L’honneur du Parlement

Mias, le discours d’Alexis Tsipras a donné lieu à d’autres réactions, qui ont sauvé l’honneur du Parlement européen. On citera donc, sur un mode plus élogieux, Ryszard Legutko, député polonais du groupe conservateur et réformateur européen : «Qui et quoi tentons-nous de sauver ? L’union monétaire, la société grecque, la crédibilité du gouvernement, les créanciers, la réputation d’Angela Merkel ou l’infaillibilité d’une union toujours plus étroite ?». C’est bien l’une des questions posées. Car, ce qui est en cause va au-delà du simple cas grec. Ce député a eu au moins le courage de dire les choses et de nommer certains des obstacles et en particulier L’union monétaire, la réputation d’Angela Merkel et l’infaillibilité d’une union toujours plus étroite. Nigel Farage, le député britannique de UKIP et représentant du groupe ELD2, a quant à lui critiqué l’introduction de l’euro : «Si vous essayez de rassembler de force des personnes différentes ou des économies différentes sans d’abord demander à ces personnes leur consentement, il est peu probable que cela fonctionne. Le projet a échoué ». C’est bien là l’une des causes de la crise grecque. La chute des recettes dans la période 2004-2009 correspond aussi à la période de surévaluation de l’Euro qui a touché durement une économie qui ne fait que 35% de ses échanges avec la zone Euro.

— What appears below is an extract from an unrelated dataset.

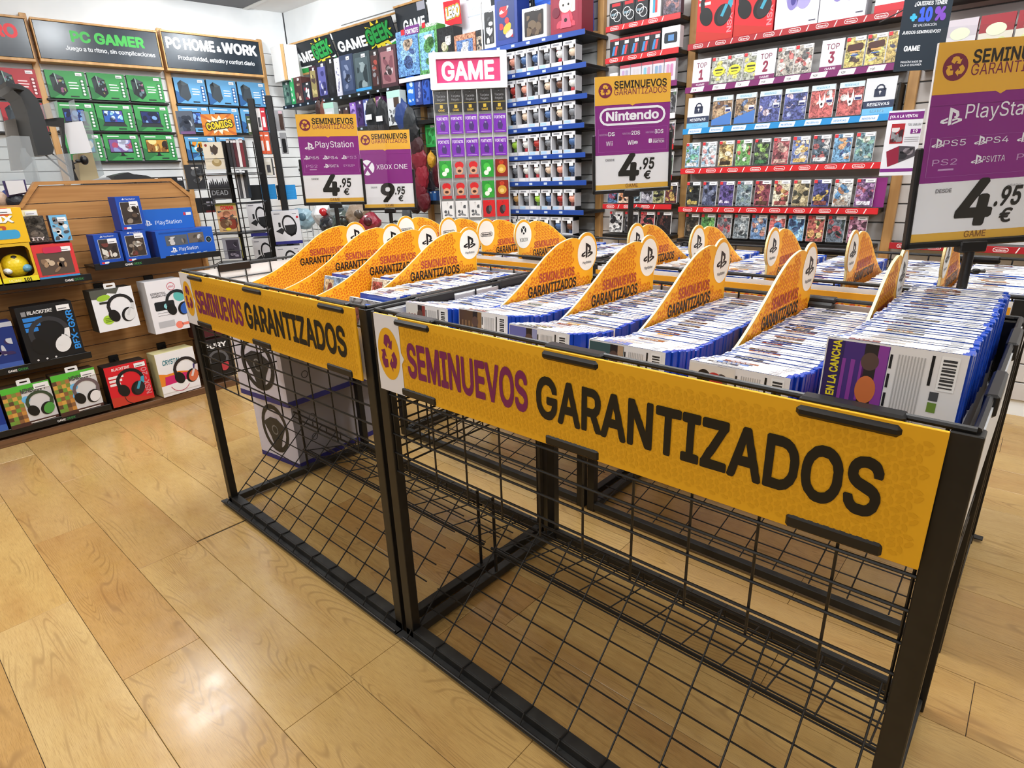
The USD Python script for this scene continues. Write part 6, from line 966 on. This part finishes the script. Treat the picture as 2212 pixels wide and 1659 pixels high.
# row d: bright covers; row e: darker covers; row f behind the dividers
RD_ = [('#7fb8d8', ['#4a9a4a', '#e0e8ec', '#6ac0a0'], 'pale blue and green'), ('#cfe0ea', ['#8ac0e0', '#e8a0a0', '#f0f0f4'], 'icy white and blue'), ('#d8b860', ['#e8dca0', '#8a6a30', '#f0e8c8'], 'gold and cream'), ('#5fa84a', ['#c83a34', '#8ad06a', '#d8e0d8'], 'grass green with red'), ('#3f4a44', ['#6a7a5a', '#2a302c', '#8ac04a'], 'dark olive'), ('#a83a44', ['#c86a6a', '#d8b0a0', '#6a2a34'], 'dusty red'), ('#5a72b4', ['#e0b030', '#e8d8b0', '#f0e0d0'], 'blue with yellow top'), ('#4a5a6a', ['#b04a4a', '#6a8aa0', '#d8d8d8'], 'slate with red'), ('#5aa0d0', ['#2a4a8a', '#e0e8f0', '#e0a060'], 'sky blue diagonal'), ('#6a98a8', ['#8ac0a8', '#4a7a80', '#d0d8c8'], 'teal')]
for i, (c, cs, nm) in enumerate(RD_): swcase(5.245 + .122 * i, 1.503, c, cs, f'{nm} game case, {ORD[i]} from left on the upper red-edged shelf', title=['#e8e8e8', None, '#3a2a1a', None, '#2a7a3a', '#c8a090', '#d8b040', '#e8e8e8', None, None][i])
RE_ = [('#2f3434', ['#c8b030', '#1c1f20', '#5a605a'], 'black with yellow'), ('#4a5478', ['#2f3654', '#7a86a8', '#1f2434'], 'navy grey'), ('#4f3a8a', ['#d8d0f0', '#6a50a8', '#2a2050'], 'violet with pale swirl'), ('#7f98a8', ['#b8c8d0', '#4a6070', '#8aa4a0'], 'misty blue'), ('#8a2a44', ['#b84a5a', '#5a1a2c', '#c88a4a'], 'wine red'), ('#e0d8b8', ['#b8403a', '#d8a848', '#5a3a2a'], 'cream and gold flame'), ('#a8986a', ['#6a6a4a', '#d8c898', '#4a4a40'], 'sandy'), ('#3a3f8a', ['#e8c030', '#1f2250', '#2a2a2a'], 'dark blue with yellow disc'), ('#d0d4d4', ['#b87a4a', '#e8d8c0', '#3f8ac0'], 'white with tan figure'), ('#7a4a8a', ['#b88ac0', '#a8405a', '#4a2a60'], 'lilac')]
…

De même, la députée allemande Gabriele Zimmer (Die Linke) du groupe Gauche unitaire européenne/Gauche verte nordique a eu raison d’insister sur la nécessité de « Trouver des solutions qui sont durables et qui perdureront… »

On laissera le mot de la fin à Alexis Tsipras. Il a rappelé que la Grèce avait fait, bel et bien, des propositions de réformes et que, sur certains points, elle était même allée plus loin que ce que demandait l’Eurogroupe. Il a souligné que son gouvernement avait sévèrement réprimé l’évasion fiscale. Il a enfin dit que : «(nos) propositions incluent un engagement fort pour atteindre les objectifs budgétaires. Pourtant, nous avons un droit souverain de décider d’augmenter l’imposition sur les entreprises à but lucratif, et non sur les retraites». Alexis Tsipras a également rappelé à ceux qui l’auraient oublié que l’Allemagne avait vu en 1953, 60 % de sa dette effacée. Il aurait pu dire que l’Allemagne avait fait 6 fois défaut sur sa dette depuis 1848.

Le mot de la fin est revenu à Alexis Tsipras qui a conclu sur une citation de Sophocle : «Il y a des moments où la plus grande loi de toutes les lois humaines est la justice pour les êtres humains ».